R@MBLA
Un nuevo concierto del ‘Réquiem’ de Mozart es lo que en teatro sería una nueva representación de un ‘Hamlet’ de Shakespeare, todo un acontecimiento que el público aguarda expectante a pesar de haberlos gozado en más de una y dos ocasiones. La historia es ya sabida de todos y, por si acaso quedara algún despistado o la más leve duda de la genialidad de ‘Amadeus’, el formidable biopic de Milos Forman ensalzó sin reserva alguna al maestro vienés a la categoría de mito —baste recordar la épica con que relata la elaboración de la lacerante “Lacrimosa”—: “que un ser humano componga una misa de reposo en el umbral de su propia muerte es como el prisionero que cava su propia tumba en medio del bosque más tenebroso para llevarse un disparo en la nuca tras acumular su último montón de tierra”.
El fervor religioso siempre ha legado grandes obras a la humanidad. Creyentes o no, hay que valorar sin ningún desprecio ese fin teológico que ha inspirado a artistas de doctrinas tan dispares como Miguel Ángel, Caravaggio, Zeffirelli o el mismísimo J.S. Bach. Es innegable que, incluso el más escéptico, sucumbe ante la belleza arrolladora de sus obras. En ese sentido, el ‘Réquiem’ de Mozart es quizás uno de los ejemplos más paradigmáticos. Uno siente el peso de lo sagrado, de la penitencia caer sobre sí al presenciar un concierto como el que dio la OBC en el Auditori.

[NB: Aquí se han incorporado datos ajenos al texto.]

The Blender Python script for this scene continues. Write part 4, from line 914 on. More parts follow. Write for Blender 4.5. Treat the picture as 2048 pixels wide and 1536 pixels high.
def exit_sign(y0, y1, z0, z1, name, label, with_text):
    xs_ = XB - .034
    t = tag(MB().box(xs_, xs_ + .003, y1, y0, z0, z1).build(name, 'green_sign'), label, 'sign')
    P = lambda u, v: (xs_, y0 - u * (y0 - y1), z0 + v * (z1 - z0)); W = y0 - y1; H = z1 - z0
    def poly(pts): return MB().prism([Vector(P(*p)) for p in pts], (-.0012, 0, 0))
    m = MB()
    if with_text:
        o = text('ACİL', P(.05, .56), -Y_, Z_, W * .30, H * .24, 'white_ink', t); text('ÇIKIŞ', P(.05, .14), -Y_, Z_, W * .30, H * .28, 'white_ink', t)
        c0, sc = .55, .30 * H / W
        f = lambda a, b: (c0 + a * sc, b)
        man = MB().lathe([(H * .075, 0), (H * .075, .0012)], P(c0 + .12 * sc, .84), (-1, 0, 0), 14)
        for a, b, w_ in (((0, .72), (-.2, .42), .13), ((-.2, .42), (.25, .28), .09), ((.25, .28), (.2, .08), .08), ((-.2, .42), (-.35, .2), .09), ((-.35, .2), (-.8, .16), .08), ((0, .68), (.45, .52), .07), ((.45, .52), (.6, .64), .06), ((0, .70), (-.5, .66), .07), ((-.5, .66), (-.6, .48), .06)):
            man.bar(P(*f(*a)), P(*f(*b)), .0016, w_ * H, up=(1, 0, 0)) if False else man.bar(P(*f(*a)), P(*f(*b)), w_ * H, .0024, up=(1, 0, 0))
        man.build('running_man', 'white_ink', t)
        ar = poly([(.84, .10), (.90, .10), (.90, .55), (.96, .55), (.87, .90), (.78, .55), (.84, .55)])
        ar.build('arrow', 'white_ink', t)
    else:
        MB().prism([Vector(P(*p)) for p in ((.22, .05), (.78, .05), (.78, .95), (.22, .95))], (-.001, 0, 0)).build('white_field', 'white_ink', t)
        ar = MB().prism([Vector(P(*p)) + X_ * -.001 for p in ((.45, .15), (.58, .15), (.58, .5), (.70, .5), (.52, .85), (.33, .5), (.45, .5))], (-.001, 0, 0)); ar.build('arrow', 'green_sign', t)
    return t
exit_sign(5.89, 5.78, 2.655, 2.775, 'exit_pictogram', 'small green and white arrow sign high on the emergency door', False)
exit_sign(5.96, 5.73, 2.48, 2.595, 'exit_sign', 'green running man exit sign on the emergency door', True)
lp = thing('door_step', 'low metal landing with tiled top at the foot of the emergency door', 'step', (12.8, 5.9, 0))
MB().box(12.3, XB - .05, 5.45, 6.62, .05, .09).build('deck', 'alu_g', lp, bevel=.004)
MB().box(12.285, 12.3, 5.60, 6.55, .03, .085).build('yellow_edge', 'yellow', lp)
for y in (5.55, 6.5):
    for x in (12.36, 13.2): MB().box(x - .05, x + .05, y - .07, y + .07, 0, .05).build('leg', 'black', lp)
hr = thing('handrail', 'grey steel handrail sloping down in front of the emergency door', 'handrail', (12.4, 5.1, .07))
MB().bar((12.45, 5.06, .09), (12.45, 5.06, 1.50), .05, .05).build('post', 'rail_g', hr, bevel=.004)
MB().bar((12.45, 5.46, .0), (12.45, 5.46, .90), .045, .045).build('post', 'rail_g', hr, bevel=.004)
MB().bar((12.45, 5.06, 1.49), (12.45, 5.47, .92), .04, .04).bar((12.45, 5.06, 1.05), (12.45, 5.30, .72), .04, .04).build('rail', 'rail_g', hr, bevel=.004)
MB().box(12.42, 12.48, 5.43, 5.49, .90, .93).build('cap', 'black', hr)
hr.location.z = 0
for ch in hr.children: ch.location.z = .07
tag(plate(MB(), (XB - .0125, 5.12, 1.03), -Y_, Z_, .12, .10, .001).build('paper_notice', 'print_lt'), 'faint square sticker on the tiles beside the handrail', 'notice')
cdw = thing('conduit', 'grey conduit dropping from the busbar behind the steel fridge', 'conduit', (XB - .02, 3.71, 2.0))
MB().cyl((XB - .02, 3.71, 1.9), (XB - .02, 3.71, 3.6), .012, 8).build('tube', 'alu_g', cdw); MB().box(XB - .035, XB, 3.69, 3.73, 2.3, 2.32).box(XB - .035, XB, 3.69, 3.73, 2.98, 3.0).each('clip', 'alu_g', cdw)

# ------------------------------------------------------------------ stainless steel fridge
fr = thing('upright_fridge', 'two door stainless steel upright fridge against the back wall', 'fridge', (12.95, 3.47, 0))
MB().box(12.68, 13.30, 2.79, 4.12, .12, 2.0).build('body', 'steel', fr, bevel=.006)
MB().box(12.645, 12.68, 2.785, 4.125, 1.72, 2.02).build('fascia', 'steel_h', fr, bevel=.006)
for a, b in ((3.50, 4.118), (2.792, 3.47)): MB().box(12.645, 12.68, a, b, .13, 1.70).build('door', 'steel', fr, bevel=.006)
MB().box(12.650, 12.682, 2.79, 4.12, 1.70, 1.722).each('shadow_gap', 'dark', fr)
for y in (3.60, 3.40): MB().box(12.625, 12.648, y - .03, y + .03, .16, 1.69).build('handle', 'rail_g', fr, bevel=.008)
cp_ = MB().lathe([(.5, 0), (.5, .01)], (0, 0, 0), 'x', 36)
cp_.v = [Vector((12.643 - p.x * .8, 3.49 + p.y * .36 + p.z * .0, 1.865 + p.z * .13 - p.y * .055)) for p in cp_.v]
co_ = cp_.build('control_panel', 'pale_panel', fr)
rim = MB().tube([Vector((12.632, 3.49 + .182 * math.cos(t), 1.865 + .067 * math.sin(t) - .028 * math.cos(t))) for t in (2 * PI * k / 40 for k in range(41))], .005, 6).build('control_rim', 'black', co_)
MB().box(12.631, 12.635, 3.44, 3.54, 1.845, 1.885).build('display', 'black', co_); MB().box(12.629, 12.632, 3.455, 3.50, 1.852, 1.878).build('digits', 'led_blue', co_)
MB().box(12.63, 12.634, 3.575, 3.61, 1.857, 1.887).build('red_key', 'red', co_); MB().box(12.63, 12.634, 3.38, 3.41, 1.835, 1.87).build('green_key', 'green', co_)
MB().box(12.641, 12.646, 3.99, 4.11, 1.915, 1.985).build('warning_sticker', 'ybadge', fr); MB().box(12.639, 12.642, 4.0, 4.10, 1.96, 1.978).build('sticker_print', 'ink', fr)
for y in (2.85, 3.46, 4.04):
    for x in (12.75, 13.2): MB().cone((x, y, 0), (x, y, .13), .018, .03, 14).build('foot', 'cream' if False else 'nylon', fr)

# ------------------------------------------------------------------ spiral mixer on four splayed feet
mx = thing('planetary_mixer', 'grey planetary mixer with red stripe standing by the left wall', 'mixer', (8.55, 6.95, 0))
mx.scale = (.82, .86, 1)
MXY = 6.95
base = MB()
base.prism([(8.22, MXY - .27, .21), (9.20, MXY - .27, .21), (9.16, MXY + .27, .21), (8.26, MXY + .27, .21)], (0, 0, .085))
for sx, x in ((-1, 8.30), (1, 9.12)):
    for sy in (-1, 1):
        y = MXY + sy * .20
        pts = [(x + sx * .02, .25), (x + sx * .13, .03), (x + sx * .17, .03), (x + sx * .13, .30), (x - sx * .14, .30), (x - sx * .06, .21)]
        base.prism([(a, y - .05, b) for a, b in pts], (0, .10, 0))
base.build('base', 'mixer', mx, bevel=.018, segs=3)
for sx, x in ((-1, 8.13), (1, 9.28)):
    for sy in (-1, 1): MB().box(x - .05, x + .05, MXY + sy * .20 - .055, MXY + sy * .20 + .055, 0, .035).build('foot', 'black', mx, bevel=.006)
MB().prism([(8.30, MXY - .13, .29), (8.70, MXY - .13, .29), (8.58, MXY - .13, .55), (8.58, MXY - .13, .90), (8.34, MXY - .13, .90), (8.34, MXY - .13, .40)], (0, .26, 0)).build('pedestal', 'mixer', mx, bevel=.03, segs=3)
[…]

Cabe agradecer que en el programa de mano se adjuntara los textos litúrgicos en latín con su correspondiente y poética traducción en catalán a cargo de Narcís Figueras; ya que, a pesar de ese lenguaje universal que es la música, y los cánticos, la revelación melódica del estado de ánimo humano, es sólo a través de la fuerza bíblica de las palabras que el mensaje llega al público con toda su profunda intensidad cristiana.
Pablo González, director titular de la OBC desde 2010, supo guiar a su rebaño con el rito y la solemnidad necesarias, y los solistas Elizabeth Watts, Ann Hallenberg, James Gilchrist y José Antonio López se conjuraron para convertir sus poderosas voces en el instrumento absolutorio de la palabra de Dios, arropados por un Cor Madrigal de una pureza gloriosa. El aperitivo al plato fuerte de la noche lo presentó Juan Manuel Gómez con la ‘Serenata para tenor, trompa y cuerda’ de Benjamin Britten, un vaso de licor denso que ya rezumaba el sabor lúgubre de la velada y que Werner Güra se encargó de servir de tan frío, escalofriante.